• [EXERCISE REQUIREMENTS]
Produce the listing below again, exactly as shown.

• [DATASET EXTRACT]
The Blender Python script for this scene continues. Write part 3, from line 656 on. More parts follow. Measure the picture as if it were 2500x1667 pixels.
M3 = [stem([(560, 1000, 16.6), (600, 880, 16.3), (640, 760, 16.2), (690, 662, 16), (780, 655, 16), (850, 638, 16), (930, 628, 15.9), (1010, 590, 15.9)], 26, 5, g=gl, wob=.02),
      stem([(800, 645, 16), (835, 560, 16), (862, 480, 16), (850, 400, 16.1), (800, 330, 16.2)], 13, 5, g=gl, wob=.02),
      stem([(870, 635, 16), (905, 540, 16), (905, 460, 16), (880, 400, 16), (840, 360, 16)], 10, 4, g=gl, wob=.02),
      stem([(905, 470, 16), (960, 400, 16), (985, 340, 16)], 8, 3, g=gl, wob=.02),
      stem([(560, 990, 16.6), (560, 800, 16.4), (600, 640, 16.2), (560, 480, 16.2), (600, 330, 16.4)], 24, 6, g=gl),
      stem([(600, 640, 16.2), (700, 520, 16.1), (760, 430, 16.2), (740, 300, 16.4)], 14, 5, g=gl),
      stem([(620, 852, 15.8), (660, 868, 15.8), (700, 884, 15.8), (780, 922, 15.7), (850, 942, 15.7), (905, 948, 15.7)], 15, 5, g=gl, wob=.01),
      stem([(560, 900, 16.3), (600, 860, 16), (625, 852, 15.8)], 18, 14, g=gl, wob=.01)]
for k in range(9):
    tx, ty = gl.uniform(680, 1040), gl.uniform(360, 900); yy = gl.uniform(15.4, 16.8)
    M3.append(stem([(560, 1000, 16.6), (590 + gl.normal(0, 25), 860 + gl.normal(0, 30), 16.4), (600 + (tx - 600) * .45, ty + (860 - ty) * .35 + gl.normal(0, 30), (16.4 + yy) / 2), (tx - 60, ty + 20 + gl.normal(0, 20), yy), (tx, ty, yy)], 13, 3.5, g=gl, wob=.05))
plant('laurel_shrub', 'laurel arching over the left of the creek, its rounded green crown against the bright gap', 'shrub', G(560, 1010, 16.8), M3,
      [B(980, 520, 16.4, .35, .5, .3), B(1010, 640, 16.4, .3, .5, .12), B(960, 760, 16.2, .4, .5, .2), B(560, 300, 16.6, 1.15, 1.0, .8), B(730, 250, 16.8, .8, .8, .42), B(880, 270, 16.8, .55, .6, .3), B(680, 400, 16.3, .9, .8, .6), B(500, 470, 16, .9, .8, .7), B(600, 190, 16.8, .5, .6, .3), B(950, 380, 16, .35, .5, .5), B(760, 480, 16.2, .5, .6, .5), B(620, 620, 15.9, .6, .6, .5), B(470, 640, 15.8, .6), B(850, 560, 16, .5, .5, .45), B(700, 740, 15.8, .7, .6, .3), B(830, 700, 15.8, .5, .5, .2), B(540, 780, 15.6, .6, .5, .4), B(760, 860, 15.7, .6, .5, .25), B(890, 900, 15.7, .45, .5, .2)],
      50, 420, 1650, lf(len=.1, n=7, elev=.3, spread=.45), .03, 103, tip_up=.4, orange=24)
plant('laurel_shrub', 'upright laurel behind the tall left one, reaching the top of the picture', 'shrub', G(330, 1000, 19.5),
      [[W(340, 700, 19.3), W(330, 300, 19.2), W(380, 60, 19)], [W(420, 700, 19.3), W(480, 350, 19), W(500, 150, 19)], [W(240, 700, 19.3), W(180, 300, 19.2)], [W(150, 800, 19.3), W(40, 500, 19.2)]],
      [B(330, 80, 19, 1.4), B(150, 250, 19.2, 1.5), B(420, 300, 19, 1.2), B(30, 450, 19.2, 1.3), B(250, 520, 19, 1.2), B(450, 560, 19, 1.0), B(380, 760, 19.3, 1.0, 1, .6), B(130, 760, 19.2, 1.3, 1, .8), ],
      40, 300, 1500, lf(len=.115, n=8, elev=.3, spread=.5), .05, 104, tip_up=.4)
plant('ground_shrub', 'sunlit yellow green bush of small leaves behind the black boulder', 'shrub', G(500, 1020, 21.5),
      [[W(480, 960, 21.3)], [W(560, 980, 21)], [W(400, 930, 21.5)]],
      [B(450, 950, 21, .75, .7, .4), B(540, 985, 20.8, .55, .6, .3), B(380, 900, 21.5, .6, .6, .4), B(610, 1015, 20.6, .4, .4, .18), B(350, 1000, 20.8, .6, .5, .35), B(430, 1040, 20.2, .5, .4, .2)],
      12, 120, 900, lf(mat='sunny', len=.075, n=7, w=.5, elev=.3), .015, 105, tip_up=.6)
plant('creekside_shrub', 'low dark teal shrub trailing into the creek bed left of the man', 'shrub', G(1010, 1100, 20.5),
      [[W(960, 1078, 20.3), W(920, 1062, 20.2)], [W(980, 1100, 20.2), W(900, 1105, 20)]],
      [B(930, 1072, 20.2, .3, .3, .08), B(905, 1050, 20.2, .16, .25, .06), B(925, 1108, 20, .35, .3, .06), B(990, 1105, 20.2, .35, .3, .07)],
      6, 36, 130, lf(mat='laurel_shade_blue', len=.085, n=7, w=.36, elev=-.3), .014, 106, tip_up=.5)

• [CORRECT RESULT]
The Blender Python script for this scene continues. Write part 3, from line 656 on. More parts follow. Measure the picture as if it were 2500x1667 pixels.
M3 = [stem([(560, 1000, 16.6), (600, 880, 16.3), (640, 760, 16.2), (690, 662, 16), (780, 655, 16), (850, 638, 16), (930, 628, 15.9), (1010, 590, 15.9)], 26, 5, g=gl, wob=.02),
      stem([(800, 645, 16), (835, 560, 16), (862, 480, 16), (850, 400, 16.1), (800, 330, 16.2)], 13, 5, g=gl, wob=.02),
      stem([(870, 635, 16), (905, 540, 16), (905, 460, 16), (880, 400, 16), (840, 360, 16)], 10, 4, g=gl, wob=.02),
      stem([(905, 470, 16), (960, 400, 16), (985, 340, 16)], 8, 3, g=gl, wob=.02),
      stem([(560, 990, 16.6), (560, 800, 16.4), (600, 640, 16.2), (560, 480, 16.2), (600, 330, 16.4)], 24, 6, g=gl),
      stem([(600, 640, 16.2), (700, 520, 16.1), (760, 430, 16.2), (740, 300, 16.4)], 14, 5, g=gl),
      stem([(620, 852, 15.8), (660, 868, 15.8), (700, 884, 15.8), (780, 922, 15.7), (850, 942, 15.7), (905, 948, 15.7)], 15, 5, g=gl, wob=.01),
      stem([(560, 900, 16.3), (600, 860, 16), (625, 852, 15.8)], 18, 14, g=gl, wob=.01)]
for k in range(9):
    tx, ty = gl.uniform(680, 1040), gl.uniform(360, 900); yy = gl.uniform(15.4, 16.8)
    M3.append(stem([(560, 1000, 16.6), (590 + gl.normal(0, 25), 860 + gl.normal(0, 30), 16.4), (600 + (tx - 600) * .45, ty + (860 - ty) * .35 + gl.normal(0, 30), (16.4 + yy) / 2), (tx - 60, ty + 20 + gl.normal(0, 20), yy), (tx, ty, yy)], 13, 3.5, g=gl, wob=.05))
plant('laurel_shrub', 'laurel arching over the left of the creek, its rounded green crown against the bright gap', 'shrub', G(560, 1010, 16.8), M3,
      [B(980, 520, 16.4, .35, .5, .3), B(1010, 640, 16.4, .3, .5, .12), B(960, 760, 16.2, .4, .5, .2), B(560, 300, 16.6, 1.15, 1.0, .8), B(730, 250, 16.8, .8, .8, .42), B(880, 270, 16.8, .55, .6, .3), B(680, 400, 16.3, .9, .8, .6), B(500, 470, 16, .9, .8, .7), B(600, 190, 16.8, .5, .6, .3), B(950, 380, 16, .35, .5, .5), B(760, 480, 16.2, .5, .6, .5), B(620, 620, 15.9, .6, .6, .5), B(470, 640, 15.8, .6), B(850, 560, 16, .5, .5, .45), B(700, 740, 15.8, .7, .6, .3), B(830, 700, 15.8, .5, .5, .2), B(540, 780, 15.6, .6, .5, .4), B(760, 860, 15.7, .6, .5, .25), B(890, 900, 15.7, .45, .5, .2)],
      50, 420, 1650, lf(len=.1, n=7, elev=.3, spread=.45), .03, 103, tip_up=.4, orange=24)
plant('laurel_shrub', 'upright laurel behind the tall left one, reaching the top of the picture', 'shrub', G(330, 1000, 19.5),
      [[W(340, 700, 19.3), W(330, 300, 19.2), W(380, 60, 19)], [W(420, 700, 19.3), W(480, 350, 19), W(500, 150, 19)], [W(240, 700, 19.3), W(180, 300, 19.2)], [W(150, 800, 19.3), W(40, 500, 19.2)]],
      [B(330, 80, 19, 1.4), B(150, 250, 19.2, 1.5), B(420, 300, 19, 1.2), B(30, 450, 19.2, 1.3), B(250, 520, 19, 1.2), B(450, 560, 19, 1.0), B(380, 760, 19.3, 1.0, 1, .6), B(130, 760, 19.2, 1.3, 1, .8), ],
      40, 300, 1500, lf(len=.115, n=8, elev=.3, spread=.5), .05, 104, tip_up=.4)
plant('ground_shrub', 'sunlit yellow green bush of small leaves behind the black boulder', 'shrub', G(500, 1020, 21.5),
      [[W(480, 960, 21.3)], [W(560, 980, 21)], [W(400, 930, 21.5)]],
      [B(450, 950, 21, .75, .7, .4), B(540, 985, 20.8, .55, .6, .3), B(380, 900, 21.5, .6, .6, .4), B(610, 1015, 20.6, .4, .4, .18), B(350, 1000, 20.8, .6, .5, .35), B(430, 1040, 20.2, .5, .4, .2)],
      12, 120, 900, lf(mat='sunny', len=.075, n=7, w=.5, elev=.3), .015, 105, tip_up=.6)
plant('creekside_shrub', 'low dark teal shrub trailing into the creek bed left of the man', 'shrub', G(1010, 1100, 20.5),
      [[W(960, 1078, 20.3), W(920, 1062, 20.2)], [W(980, 1100, 20.2), W(900, 1105, 20)]],
      [B(930, 1072, 20.2, .3, .3, .08), B(905, 1050, 20.2, .16, .25, .06), B(925, 1108, 20, .35, .3, .06), B(990, 1105, 20.2, .35, .3, .07)],
      6, 36, 130, lf(mat='laurel_shade_blue', len=.085, n=7, w=.36, elev=-.3), .014, 106, tip_up=.5)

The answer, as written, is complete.